++++ Data shown

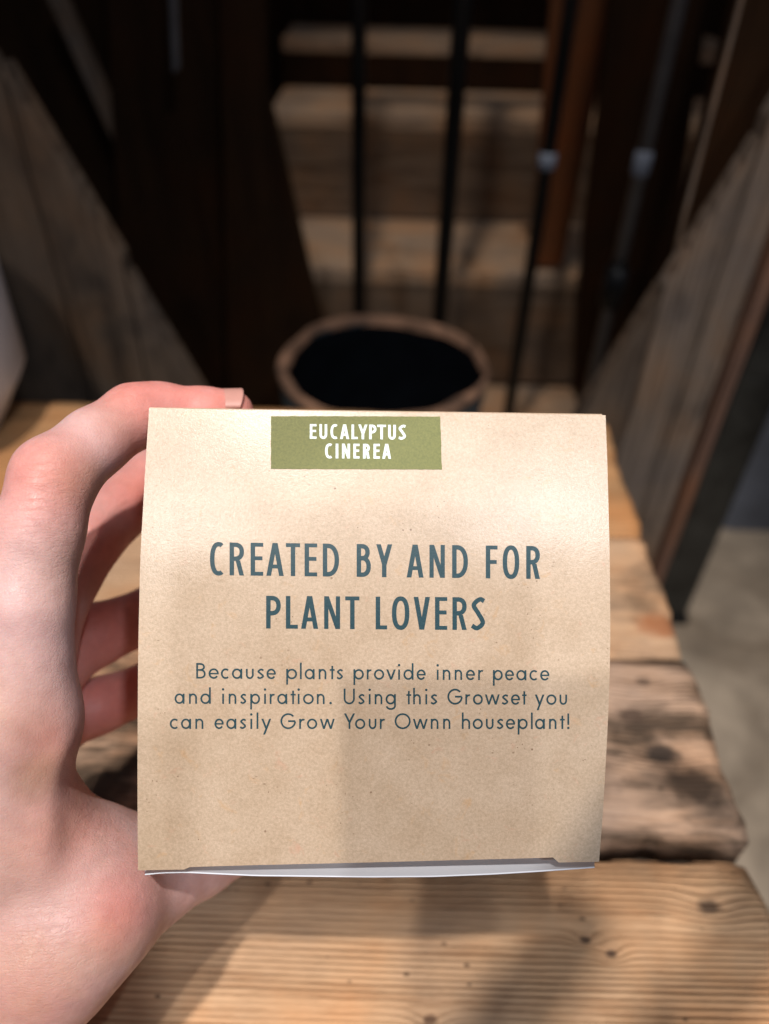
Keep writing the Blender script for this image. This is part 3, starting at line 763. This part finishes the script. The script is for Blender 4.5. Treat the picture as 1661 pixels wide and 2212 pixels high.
def letter_line(name, spec, ox, oy, sc, base, hcap, t, mat, parent, off, xh=None, label=None):
    """spec: (character, x0, x1) in measured units; base: baseline as (x, y) pairs"""
    V = []; Fc = []; k = 0
    bx = [a for a, _ in base]; by = [b for _, b in base]
    for ch, xa, xb in spec:
        yb = float(np.interp((xa + xb) / 2, bx, by)); slope = (by[-1] - by[0]) / (bx[-1] - bx[0])
        for strokes in glyph(ch, xb - xa, hcap, t, xh):
            k += 1
            for poly in strokes:
                s0 = len(V)
                for p in poly:
                    X_ = xa + p[0]; Y_ = yb - p[1] + slope * (X_ - (xa + xb) / 2)
                    V.append(on_box(ox + X_ * sc, oy + Y_ * sc, off + (k % 4) * 0.000006))
                Fc.append(tuple(range(s0, s0 + len(poly))))
    bm = bmesh.new()
    vs_ = [bm.verts.new(v) for v in V]
    for f in Fc:
        try: bm.faces.new([vs_[i] for i in f])
        except ValueError: pass
    for f in bm.faces:
        f.normal_update()
        if f.normal.z < 0: f.normal_flip()
    me = bpy.data.meshes.new(name); bm.to_mesh(me); bm.free()
    o = link(name, me, M[mat], parent)
    if label: o['label'] = label
    return o
s1, OX, OY = 0.2309, 435.1, 1143.1
letter_line('lettering', [('C', 80, 215), ('R', 263, 402), ('E', 460, 578), ('A', 607, 770), ('T', 790, 923), ('E', 965, 1083), ('D', 1135, 1287), ('B', 1452, 1585),
    ('Y', 1635, 1785), ('A', 1920, 2078), ('N', 2133, 2277), ('D', 2345, 2493), ('F', 2660, 2770), ('O', 2818, 2973), ('R', 3038, 3170)],
    OX, OY, s1, [(80, 430), (3170, 466)], 308, 42, 'ink', box_root, 0.00004, label='teal headline reading CREATED BY AND FOR')
letter_line('lettering', [('P', 605, 742), ('L', 790, 902), ('A', 932, 1092), ('N', 1148, 1297), ('T', 1345, 1478), ('L', 1630, 1737), ('O', 1782, 1945), ('V', 1985, 2138),
    ('E', 2185, 2300), ('R', 2348, 2485), ('S', 2527, 2653)],
    OX, OY, s1, [(605, 929), (2653, 944)], 306, 42, 'ink', box_root, 0.00004, label='teal headline reading PLANT LOVERS')
OX2, OY2 = 575.2, 892.3
letter_line('lettering', [('E', 407, 470), ('U', 497, 570), ('C', 600, 672), ('A', 690, 775), ('L', 797, 855), ('Y', 860, 947), ('P', 962, 1030), ('T', 1038, 1120), ('U', 1140, 1212), ('S', 1238, 1306)],
    OX2, OY2, s1, [(400, 240), (1306, 248)], 137, 24, 'white_ink', lab, 0.00016, label='white label text reading EUCALYPTUS')
letter_line('lettering', [('C', 550, 622), ('I', 649, 674), ('N', 708, 783), ('E', 815, 872), ('R', 905, 970), ('E', 1003, 1062), ('A', 1085, 1167)],
    OX2, OY2, s1, [(550, 423), (1167, 427)], 138, 24, 'white_ink', lab, 0.00016, label='white label text reading CINEREA')
s3, OX3, OY3 = 0.2664, 354.0, 1415.9
L1 = 'B 262 338 e 362 445 c 462 530 a 553 635 u 665 728 s 757 812 e 832 908 p 992 1078 l 1102 1118 a 1143 1222 n 1255 1317 t 1345 1385 s 1402 1452 p 1537 1620 r 1645 1685 o 1703 1786 v 1803 1880 i 1898 1916 d 1944 2024 e 2049 2123 i 2211 2229 n 2261 2323 n 2358 2418 e 2449 2523 r 2548 2591 p 2668 2746 e 2766 2839 a 2859 2939 c 2964 3031 e 3051 3126'
L2 = 'a 88 167 n 203 268 d 297 380 i 472 488 n 525 587 s 620 668 p 700 778 i 812 828 r 858 900 a 920 1000 t 1027 1068 i 1085 1100 o 1128 1215 n 1240 1303 . 1343 1360 U 1458 1548 s 1577 1628 i 1661 1676 n 1709 1771 g 1799 1881 t 1966 2006 h 2021 2083 i 2119 2136 s 2164 2216 G 2299 2416 r 2444 2486 o 2506 2586 w 2603 2723 s 2741 2793 e 2814 2888 t 2904 2941 y 3008 3086 o 3101 3183 u 3208 3269'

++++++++

# Exercise brief
Without the pictures, repeat the listing above exactly.

# Completed exercise
Keep writing the Blender script for this image. This is part 3, starting at line 763. This part finishes the script. The script is for Blender 4.5. Treat the picture as 1661 pixels wide and 2212 pixels high.
def letter_line(name, spec, ox, oy, sc, base, hcap, t, mat, parent, off, xh=None, label=None):
    """spec: (character, x0, x1) in measured units; base: baseline as (x, y) pairs"""
    V = []; Fc = []; k = 0
    bx = [a for a, _ in base]; by = [b for _, b in base]
    for ch, xa, xb in spec:
        yb = float(np.interp((xa + xb) / 2, bx, by)); slope = (by[-1] - by[0]) / (bx[-1] - bx[0])
        for strokes in glyph(ch, xb - xa, hcap, t, xh):
            k += 1
            for poly in strokes:
                s0 = len(V)
                for p in poly:
                    X_ = xa + p[0]; Y_ = yb - p[1] + slope * (X_ - (xa + xb) / 2)
                    V.append(on_box(ox + X_ * sc, oy + Y_ * sc, off + (k % 4) * 0.000006))
                Fc.append(tuple(range(s0, s0 + len(poly))))
    bm = bmesh.new()
    vs_ = [bm.verts.new(v) for v in V]
    for f in Fc:
        try: bm.faces.new([vs_[i] for i in f])
        except ValueError: pass
    for f in bm.faces:
        f.normal_update()
        if f.normal.z < 0: f.normal_flip()
    me = bpy.data.meshes.new(name); bm.to_mesh(me); bm.free()
    o = link(name, me, M[mat], parent)
    if label: o['label'] = label
    return o
s1, OX, OY = 0.2309, 435.1, 1143.1
letter_line('lettering', [('C', 80, 215), ('R', 263, 402), ('E', 460, 578), ('A', 607, 770), ('T', 790, 923), ('E', 965, 1083), ('D', 1135, 1287), ('B', 1452, 1585),
    ('Y', 1635, 1785), ('A', 1920, 2078), ('N', 2133, 2277), ('D', 2345, 2493), ('F', 2660, 2770), ('O', 2818, 2973), ('R', 3038, 3170)],
    OX, OY, s1, [(80, 430), (3170, 466)], 308, 42, 'ink', box_root, 0.00004, label='teal headline reading CREATED BY AND FOR')
letter_line('lettering', [('P', 605, 742), ('L', 790, 902), ('A', 932, 1092), ('N', 1148, 1297), ('T', 1345, 1478), ('L', 1630, 1737), ('O', 1782, 1945), ('V', 1985, 2138),
    ('E', 2185, 2300), ('R', 2348, 2485), ('S', 2527, 2653)],
    OX, OY, s1, [(605, 929), (2653, 944)], 306, 42, 'ink', box_root, 0.00004, label='teal headline reading PLANT LOVERS')
OX2, OY2 = 575.2, 892.3
letter_line('lettering', [('E', 407, 470), ('U', 497, 570), ('C', 600, 672), ('A', 690, 775), ('L', 797, 855), ('Y', 860, 947), ('P', 962, 1030), ('T', 1038, 1120), ('U', 1140, 1212), ('S', 1238, 1306)],
    OX2, OY2, s1, [(400, 240), (1306, 248)], 137, 24, 'white_ink', lab, 0.00016, label='white label text reading EUCALYPTUS')
letter_line('lettering', [('C', 550, 622), ('I', 649, 674), ('N', 708, 783), ('E', 815, 872), ('R', 905, 970), ('E', 1003, 1062), ('A', 1085, 1167)],
    OX2, OY2, s1, [(550, 423), (1167, 427)], 138, 24, 'white_ink', lab, 0.00016, label='white label text reading CINEREA')
s3, OX3, OY3 = 0.2664, 354.0, 1415.9
L1 = 'B 262 338 e 362 445 c 462 530 a 553 635 u 665 728 s 757 812 e 832 908 p 992 1078 l 1102 1118 a 1143 1222 n 1255 1317 t 1345 1385 s 1402 1452 p 1537 1620 r 1645 1685 o 1703 1786 v 1803 1880 i 1898 1916 d 1944 2024 e 2049 2123 i 2211 2229 n 2261 2323 n 2358 2418 e 2449 2523 r 2548 2591 p 2668 2746 e 2766 2839 a 2859 2939 c 2964 3031 e 3051 3126'
L2 = 'a 88 167 n 203 268 d 297 380 i 472 488 n 525 587 s 620 668 p 700 778 i 812 828 r 858 900 a 920 1000 t 1027 1068 i 1085 1100 o 1128 1215 n 1240 1303 . 1343 1360 U 1458 1548 s 1577 1628 i 1661 1676 n 1709 1771 g 1799 1881 t 1966 2006 h 2021 2083 i 2119 2136 s 2164 2216 G 2299 2416 r 2444 2486 o 2506 2586 w 2603 2723 s 2741 2793 e 2814 2888 t 2904 2941 y 3008 3086 o 3101 3183 u 3208 3269'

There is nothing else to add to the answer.